Poetry. In Jennifer Bartell's Only Believe, belief is hard, necessary, and constant work, as she integrates the long aftermath of a childhood experience of sexual assault with what she knows about family, religion, and the place she calls home. Using a variety of poetic and other modes-prayer, midrash, interview, persona poem, and ekphrasis, among others-Bartell delves deeply into the emotional material of her life. A key figure in the poems is Moonsie, the grandmother to whom she owes so much but who could not protect her from the harm she long lived with in secret. Moonsie's own story, one of struggle and resilience, is a complicated legacy that Bartell lovingly accepts and honors. In the end, she takes us past anger and grief into wonder and joy as she celebrates the woman and poet she has become.
Carolyne Wright, who selected the book for the 2023 Hilary Tham Capital Collection at The Word Works, says, "Only Believe is a sort of blues midrash, transposing ancient stories from the Bible and traditions of the sanctified Black church, in which Bartell's speaker was raised, into the story of a young girl's struggle to believe in herself.
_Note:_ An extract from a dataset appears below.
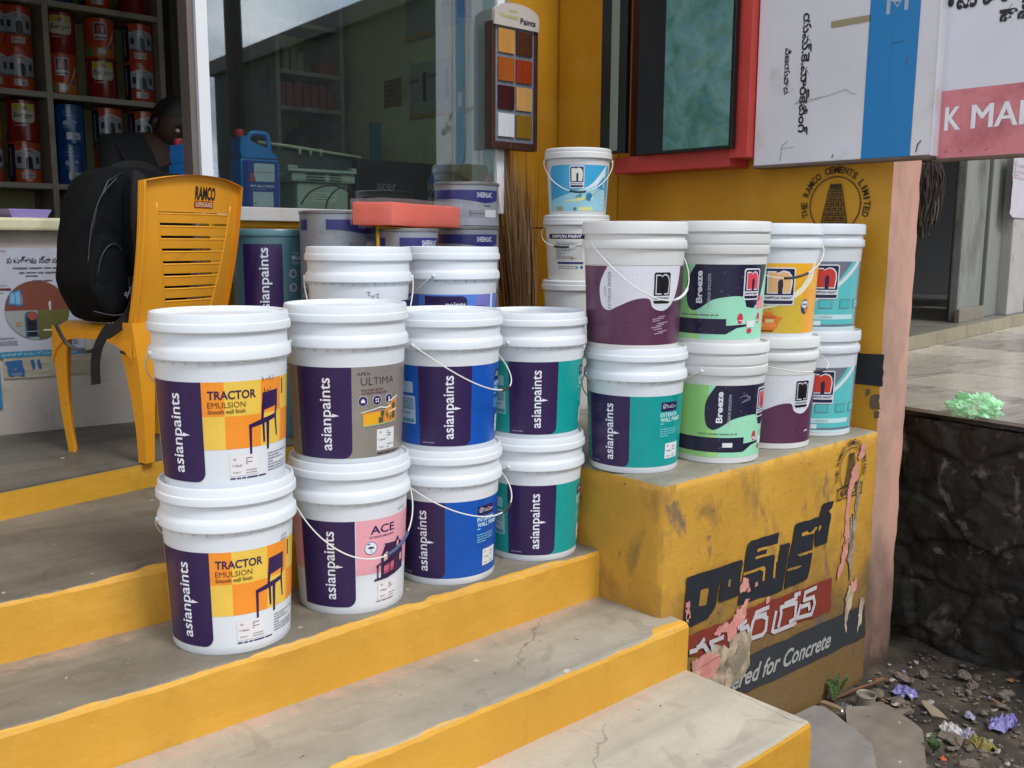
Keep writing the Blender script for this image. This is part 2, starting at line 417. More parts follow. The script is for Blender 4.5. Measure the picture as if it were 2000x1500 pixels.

From its opening "Oh" of praise to its penultimate "Behold: It is good," this collection is one coherent whole, a story that grips us as it recreates the world of the speaker's rural childhood, where she is watched over by her grandmother Moonsie, the tutelary presence brooding over this story and its teller like a spirit over the deep, the turbulent water of the speaker's inner life, until the speaker can finally break the silencing spell of abuse and find her own self-affirmation."
Tara Betts, author of Refuse to Disappear and Break the Habit, adds that "Bartell's Only Believe carefully treads through remembering childhood assault confounded with good memories that some would struggle to keep, including memories that elders lose if we're not quick enough to catch them. These poems are part oral history and part affirmation, but this collection complicates faith and walks readers closer to truth, healing, and forgiveness and standing tall in a grandmother's house."